Stearns went on to explain that, “When we had a hearing they [the FTC] could not answer when and where the dialogue boxes should come up. It didn’t come up at that point the legal language, but many of us don’t read the privacy forums that are popping up now because there is so much legalese. So I think what you need is a general understanding of what the dialogue boxes contain, and sort of a checklist if that’s in there. There’s got to be something so that the consumer doesn’t have to read the legal contract in detail, because one: he or she won’t know what it means; and two: it’ll scare them. We don’t want in the long run to have consumers deterred from using the internet through these dialogue boxes that pop up that are hugely legalese. So in the end it’s got to be up to the FTC but at the same time consumer friendly, so in the end we don’t feel as though we’re putting ourselves in a legal situation.”

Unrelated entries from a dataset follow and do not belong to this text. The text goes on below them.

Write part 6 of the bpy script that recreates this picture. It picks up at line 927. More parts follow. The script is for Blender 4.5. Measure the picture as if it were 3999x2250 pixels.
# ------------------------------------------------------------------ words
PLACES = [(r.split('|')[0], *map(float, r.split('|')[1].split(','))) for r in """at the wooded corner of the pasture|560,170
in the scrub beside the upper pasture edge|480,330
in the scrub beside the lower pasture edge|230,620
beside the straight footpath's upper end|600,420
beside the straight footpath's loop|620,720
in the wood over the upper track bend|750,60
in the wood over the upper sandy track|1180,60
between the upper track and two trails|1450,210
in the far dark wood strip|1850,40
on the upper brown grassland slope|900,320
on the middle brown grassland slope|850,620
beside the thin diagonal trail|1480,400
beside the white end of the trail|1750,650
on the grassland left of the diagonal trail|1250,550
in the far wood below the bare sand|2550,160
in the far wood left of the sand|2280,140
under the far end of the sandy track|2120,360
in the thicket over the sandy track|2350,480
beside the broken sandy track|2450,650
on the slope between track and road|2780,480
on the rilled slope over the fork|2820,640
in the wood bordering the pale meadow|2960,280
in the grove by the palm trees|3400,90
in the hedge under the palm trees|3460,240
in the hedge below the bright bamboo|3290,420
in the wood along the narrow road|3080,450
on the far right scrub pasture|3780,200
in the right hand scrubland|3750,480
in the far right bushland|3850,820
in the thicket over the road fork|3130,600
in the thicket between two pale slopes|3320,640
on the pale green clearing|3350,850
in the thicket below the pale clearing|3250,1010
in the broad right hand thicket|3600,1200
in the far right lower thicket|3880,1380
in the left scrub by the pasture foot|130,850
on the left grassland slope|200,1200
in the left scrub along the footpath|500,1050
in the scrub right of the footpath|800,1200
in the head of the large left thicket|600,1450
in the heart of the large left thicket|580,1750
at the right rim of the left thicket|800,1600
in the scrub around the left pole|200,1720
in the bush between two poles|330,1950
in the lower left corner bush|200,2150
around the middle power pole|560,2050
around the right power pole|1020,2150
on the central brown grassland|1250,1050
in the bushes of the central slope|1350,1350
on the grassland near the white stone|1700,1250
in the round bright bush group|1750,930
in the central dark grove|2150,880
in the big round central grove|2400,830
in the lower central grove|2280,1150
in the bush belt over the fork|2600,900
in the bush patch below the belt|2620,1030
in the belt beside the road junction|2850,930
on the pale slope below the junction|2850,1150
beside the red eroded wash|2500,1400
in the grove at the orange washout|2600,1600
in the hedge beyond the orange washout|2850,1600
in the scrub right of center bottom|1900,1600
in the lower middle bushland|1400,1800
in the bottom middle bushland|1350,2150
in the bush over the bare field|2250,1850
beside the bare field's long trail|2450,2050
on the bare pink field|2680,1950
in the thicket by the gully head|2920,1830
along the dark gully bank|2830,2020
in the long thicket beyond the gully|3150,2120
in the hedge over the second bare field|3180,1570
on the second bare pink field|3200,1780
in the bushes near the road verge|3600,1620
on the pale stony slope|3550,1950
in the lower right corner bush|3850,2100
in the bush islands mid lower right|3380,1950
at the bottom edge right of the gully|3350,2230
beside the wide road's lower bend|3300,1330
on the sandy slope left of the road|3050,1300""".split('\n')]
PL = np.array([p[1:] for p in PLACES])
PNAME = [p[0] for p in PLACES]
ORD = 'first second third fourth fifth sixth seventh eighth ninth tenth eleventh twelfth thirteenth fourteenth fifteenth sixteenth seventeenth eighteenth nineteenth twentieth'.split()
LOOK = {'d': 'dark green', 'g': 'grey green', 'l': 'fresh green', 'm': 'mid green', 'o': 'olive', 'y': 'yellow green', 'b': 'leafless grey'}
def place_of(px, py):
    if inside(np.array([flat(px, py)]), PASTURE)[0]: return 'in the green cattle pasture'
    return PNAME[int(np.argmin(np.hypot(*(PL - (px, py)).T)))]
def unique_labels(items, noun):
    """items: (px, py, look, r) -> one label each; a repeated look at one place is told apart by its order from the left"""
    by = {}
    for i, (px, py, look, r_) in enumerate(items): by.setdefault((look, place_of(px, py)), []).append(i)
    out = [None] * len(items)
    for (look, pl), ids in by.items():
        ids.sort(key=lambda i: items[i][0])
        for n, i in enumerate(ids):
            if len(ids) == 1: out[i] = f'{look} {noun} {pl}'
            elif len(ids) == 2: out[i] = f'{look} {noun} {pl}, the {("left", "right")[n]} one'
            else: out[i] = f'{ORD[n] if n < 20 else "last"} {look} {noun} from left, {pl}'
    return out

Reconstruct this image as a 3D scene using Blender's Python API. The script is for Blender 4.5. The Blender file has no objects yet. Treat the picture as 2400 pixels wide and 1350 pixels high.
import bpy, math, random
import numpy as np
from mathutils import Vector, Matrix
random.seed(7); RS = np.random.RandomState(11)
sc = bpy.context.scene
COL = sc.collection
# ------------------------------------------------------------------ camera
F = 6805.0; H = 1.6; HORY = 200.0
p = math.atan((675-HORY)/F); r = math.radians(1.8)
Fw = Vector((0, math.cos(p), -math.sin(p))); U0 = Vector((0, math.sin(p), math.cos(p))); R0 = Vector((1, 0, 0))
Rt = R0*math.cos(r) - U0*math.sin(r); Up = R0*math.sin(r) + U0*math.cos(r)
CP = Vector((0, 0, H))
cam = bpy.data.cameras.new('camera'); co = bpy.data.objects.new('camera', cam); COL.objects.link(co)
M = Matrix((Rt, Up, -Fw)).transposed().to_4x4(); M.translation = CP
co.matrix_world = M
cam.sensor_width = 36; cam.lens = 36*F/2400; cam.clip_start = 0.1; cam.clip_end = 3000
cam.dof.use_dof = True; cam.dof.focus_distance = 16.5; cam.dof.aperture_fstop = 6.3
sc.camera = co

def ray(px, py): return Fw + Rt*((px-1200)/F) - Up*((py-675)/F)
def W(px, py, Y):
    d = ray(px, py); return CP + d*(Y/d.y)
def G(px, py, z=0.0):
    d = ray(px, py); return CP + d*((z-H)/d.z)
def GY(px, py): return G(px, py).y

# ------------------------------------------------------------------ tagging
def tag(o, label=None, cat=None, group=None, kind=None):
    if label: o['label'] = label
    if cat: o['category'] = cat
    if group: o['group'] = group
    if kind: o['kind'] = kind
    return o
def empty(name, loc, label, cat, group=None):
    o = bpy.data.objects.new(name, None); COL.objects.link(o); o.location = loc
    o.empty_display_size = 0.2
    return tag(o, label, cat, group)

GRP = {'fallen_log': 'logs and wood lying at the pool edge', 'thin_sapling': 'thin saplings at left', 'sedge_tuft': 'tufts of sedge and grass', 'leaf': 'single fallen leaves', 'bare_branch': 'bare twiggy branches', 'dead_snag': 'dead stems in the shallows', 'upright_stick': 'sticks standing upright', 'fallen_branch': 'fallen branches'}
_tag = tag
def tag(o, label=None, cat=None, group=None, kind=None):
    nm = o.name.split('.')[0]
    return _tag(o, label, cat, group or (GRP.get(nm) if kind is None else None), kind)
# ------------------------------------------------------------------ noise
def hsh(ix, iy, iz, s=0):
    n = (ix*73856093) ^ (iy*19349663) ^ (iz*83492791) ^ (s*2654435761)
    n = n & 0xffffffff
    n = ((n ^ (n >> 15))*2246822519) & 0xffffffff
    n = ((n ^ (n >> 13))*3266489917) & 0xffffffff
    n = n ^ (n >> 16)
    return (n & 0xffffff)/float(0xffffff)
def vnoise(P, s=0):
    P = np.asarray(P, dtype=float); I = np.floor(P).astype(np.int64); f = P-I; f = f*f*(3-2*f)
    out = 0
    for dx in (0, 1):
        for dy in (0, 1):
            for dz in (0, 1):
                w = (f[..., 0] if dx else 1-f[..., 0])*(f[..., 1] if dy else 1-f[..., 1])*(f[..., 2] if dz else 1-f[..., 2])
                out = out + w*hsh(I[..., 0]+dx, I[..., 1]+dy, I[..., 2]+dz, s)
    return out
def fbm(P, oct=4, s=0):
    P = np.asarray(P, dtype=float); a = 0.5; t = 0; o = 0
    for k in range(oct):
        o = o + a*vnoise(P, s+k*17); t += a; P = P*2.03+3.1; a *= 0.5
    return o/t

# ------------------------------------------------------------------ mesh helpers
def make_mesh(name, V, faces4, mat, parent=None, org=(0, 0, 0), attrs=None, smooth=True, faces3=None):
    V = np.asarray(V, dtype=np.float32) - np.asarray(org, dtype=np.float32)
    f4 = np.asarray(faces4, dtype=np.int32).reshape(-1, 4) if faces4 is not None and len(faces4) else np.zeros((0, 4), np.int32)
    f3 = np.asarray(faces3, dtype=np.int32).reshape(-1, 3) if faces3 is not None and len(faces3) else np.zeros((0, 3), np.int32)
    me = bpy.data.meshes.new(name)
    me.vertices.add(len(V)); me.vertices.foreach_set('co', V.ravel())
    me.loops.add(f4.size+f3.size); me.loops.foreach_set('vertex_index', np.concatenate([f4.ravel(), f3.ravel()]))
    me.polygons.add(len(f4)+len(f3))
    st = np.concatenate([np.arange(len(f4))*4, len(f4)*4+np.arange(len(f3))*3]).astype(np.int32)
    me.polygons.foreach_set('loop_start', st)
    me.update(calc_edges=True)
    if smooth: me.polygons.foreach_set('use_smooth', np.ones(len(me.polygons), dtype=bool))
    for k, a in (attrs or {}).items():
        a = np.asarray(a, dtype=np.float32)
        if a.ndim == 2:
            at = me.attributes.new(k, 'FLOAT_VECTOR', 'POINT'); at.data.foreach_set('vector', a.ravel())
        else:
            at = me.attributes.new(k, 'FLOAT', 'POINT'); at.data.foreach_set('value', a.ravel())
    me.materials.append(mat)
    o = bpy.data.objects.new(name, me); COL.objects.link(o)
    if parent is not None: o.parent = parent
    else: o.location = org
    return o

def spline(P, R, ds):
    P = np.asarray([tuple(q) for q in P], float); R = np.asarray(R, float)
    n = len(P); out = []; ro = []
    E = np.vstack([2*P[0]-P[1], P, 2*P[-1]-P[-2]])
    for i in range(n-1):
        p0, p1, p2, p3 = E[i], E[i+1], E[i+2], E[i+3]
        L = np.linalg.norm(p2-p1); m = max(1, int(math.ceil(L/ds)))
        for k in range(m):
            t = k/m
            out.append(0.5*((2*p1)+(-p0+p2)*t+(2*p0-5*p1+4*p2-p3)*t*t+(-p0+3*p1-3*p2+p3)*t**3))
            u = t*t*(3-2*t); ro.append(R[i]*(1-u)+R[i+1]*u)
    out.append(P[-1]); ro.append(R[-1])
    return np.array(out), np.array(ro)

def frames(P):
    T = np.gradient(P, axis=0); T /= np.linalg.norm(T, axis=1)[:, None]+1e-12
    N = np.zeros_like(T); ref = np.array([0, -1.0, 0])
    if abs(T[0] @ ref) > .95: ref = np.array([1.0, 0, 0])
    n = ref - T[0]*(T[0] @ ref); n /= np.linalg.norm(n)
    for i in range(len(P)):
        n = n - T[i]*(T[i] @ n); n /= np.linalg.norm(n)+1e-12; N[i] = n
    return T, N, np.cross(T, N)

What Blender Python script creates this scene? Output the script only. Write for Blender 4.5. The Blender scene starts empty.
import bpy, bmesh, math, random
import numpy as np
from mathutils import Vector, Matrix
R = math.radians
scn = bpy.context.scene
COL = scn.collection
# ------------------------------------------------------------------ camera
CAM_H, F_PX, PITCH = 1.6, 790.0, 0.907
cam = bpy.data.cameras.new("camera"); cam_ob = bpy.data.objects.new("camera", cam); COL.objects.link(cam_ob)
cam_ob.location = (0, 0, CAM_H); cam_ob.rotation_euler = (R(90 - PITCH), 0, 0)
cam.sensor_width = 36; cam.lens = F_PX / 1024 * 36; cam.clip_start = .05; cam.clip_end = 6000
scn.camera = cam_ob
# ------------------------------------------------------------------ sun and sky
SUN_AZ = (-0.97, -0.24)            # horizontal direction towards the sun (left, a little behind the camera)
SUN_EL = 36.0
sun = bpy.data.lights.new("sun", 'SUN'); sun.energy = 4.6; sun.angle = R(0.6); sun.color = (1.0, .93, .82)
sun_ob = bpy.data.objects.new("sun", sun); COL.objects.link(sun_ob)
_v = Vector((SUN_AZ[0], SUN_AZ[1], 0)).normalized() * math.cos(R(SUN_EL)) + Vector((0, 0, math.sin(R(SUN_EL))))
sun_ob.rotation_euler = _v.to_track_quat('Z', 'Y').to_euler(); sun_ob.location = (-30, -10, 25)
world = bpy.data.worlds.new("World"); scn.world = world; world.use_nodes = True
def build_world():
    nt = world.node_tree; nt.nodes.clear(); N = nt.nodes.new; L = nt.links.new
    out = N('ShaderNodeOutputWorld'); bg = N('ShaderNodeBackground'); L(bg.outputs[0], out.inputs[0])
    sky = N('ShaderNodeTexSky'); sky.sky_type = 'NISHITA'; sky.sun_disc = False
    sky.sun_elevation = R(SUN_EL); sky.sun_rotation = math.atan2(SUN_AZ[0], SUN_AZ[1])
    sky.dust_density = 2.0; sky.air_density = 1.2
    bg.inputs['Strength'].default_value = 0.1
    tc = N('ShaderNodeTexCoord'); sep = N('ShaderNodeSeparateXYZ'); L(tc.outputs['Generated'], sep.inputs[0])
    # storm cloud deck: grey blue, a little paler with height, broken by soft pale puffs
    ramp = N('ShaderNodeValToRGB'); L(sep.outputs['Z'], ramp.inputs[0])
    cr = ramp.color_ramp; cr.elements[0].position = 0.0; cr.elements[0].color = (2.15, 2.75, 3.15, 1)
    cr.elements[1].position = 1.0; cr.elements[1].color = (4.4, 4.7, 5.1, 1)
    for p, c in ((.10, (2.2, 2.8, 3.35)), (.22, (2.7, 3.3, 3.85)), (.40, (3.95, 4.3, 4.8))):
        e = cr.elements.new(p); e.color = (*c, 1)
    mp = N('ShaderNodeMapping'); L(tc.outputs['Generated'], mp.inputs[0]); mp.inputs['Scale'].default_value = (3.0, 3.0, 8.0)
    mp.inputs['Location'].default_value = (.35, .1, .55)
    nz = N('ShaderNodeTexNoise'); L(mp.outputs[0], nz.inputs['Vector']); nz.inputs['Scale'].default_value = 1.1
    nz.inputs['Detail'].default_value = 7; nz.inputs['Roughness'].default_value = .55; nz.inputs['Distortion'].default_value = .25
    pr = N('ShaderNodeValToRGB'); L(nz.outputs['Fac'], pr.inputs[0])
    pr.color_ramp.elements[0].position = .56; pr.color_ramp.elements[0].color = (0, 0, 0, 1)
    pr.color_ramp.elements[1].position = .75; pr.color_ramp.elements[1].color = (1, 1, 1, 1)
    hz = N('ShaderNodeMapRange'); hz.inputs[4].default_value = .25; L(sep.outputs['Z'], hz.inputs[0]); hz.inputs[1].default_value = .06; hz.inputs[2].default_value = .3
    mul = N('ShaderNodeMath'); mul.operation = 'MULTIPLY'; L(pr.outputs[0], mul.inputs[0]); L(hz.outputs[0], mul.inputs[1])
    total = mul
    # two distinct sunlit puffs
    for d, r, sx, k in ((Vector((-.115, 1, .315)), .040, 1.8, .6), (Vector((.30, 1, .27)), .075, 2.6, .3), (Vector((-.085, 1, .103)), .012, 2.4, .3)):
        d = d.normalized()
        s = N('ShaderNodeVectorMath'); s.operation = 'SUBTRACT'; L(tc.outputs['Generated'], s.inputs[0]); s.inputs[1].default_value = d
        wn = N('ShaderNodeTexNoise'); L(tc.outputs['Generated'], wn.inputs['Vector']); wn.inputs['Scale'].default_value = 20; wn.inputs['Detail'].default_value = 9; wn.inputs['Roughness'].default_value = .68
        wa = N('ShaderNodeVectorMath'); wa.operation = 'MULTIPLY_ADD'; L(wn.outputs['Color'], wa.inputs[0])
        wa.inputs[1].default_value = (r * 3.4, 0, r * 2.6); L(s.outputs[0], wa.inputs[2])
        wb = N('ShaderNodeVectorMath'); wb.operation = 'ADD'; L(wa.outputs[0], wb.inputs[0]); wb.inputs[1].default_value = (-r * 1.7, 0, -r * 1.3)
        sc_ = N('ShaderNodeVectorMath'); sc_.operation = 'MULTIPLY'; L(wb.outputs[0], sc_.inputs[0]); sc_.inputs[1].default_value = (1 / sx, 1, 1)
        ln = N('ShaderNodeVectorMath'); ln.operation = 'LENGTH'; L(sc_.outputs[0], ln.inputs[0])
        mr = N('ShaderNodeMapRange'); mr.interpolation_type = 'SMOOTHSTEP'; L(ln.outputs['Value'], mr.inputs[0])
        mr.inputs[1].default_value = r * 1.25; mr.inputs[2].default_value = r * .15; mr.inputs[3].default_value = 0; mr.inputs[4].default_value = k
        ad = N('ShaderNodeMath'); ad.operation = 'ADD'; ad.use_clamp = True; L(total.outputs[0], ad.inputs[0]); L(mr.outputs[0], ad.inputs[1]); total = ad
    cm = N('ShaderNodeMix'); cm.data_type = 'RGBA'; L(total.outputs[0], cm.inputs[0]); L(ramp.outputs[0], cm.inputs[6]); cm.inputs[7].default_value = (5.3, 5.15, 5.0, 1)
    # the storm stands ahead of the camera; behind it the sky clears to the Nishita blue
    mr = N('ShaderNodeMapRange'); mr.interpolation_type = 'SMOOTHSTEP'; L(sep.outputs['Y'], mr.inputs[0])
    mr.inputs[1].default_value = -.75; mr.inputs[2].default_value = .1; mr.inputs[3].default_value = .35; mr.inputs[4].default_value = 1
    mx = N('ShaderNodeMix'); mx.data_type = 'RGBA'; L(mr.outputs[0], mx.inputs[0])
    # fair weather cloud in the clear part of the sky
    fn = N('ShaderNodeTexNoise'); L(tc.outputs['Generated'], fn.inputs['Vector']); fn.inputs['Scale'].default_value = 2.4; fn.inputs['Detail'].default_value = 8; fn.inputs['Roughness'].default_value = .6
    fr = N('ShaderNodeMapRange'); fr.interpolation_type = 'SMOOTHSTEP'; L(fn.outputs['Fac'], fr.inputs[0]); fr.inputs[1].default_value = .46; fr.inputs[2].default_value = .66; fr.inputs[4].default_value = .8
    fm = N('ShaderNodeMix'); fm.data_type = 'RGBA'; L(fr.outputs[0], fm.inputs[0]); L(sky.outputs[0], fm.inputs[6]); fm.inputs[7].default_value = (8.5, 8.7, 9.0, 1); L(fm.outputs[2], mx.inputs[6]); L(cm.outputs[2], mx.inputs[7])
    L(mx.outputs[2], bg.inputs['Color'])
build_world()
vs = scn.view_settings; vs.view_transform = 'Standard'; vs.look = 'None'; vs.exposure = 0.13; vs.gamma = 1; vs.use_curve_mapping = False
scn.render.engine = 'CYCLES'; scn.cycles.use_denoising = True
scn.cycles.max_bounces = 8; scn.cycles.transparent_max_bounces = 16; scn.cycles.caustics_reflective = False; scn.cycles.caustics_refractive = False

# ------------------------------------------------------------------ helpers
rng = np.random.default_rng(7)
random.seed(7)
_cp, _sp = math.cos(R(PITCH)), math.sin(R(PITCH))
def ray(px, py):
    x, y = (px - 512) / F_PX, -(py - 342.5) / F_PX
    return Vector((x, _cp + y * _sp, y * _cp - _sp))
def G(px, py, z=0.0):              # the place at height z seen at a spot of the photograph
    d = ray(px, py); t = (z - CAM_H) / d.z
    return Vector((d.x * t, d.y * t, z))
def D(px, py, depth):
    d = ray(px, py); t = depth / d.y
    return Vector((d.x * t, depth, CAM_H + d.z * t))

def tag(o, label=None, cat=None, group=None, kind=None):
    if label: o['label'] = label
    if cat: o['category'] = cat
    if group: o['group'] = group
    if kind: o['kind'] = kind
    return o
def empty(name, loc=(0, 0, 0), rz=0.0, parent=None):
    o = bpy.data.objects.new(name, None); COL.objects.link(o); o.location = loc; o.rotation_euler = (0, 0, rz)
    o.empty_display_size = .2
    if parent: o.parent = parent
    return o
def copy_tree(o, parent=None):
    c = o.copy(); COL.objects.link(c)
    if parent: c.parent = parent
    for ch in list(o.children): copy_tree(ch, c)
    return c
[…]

Congressman Boucher added, “We are in an almost daily conversation with the FTC about privacy principles.” Boucher also noted that the FTC would have final say over the regulations of bill including the language of the privacy notices.
Innovation with Notices:
FPF Co-Chair Jules Polonetsky highlighted the inclusion of better transparency and control tools that appear to be a piece of the draft legislation, which would mirror the recent development of the “Power-I icon,” which was created by FPF and WPP in the past year. This discussion prompted Congressman Boucher’s comments about how similar innovations are already being seen with innovations in the mobile technology sphere: “Many of the mobile providers have already begun a very productive consideration of how to ensure and enhance levels of privacy. I’m reminded, for example, of the universal “opt-in” that occurs when you start a Smartphone for the first time. It basically says, ‘Do we have the permission to track your geographic location for various applications that you may decide to employ on this device?’ … With one click affirmatively at that point [users] can decide to allow the tracking of geographic-specific information.”
US vs. EU
Congressmen Boucher and Stearns noted that even if privacy legislation is enacted, the FTC would still have the discretion to bring enforcement actions regarding the language and manner of privacy disclosures (including for Apps and mobile devices, which they also confirmed are covered by the draft bill). They also discussed privacy regulation in general and the compatibility of European and global standards – commenting that despite supposedly stricter privacy regimes overseas, enforcement is more robust in the United States – and stated that their legislation would aim to honor practical applications over cumbersome regulatory policy.
As Boucher stated, “We are not looking to imitate the EU. We want a lighter regulatory touch. The EU has always honored the law over practical applications.”
Stearns added, “EU privacy policy is very onerous. We don’t want the same burden. So I don’t think you can ever make them happy. We don’t want that in the U.S. [and] that’s why [the] lite draft bill is good.”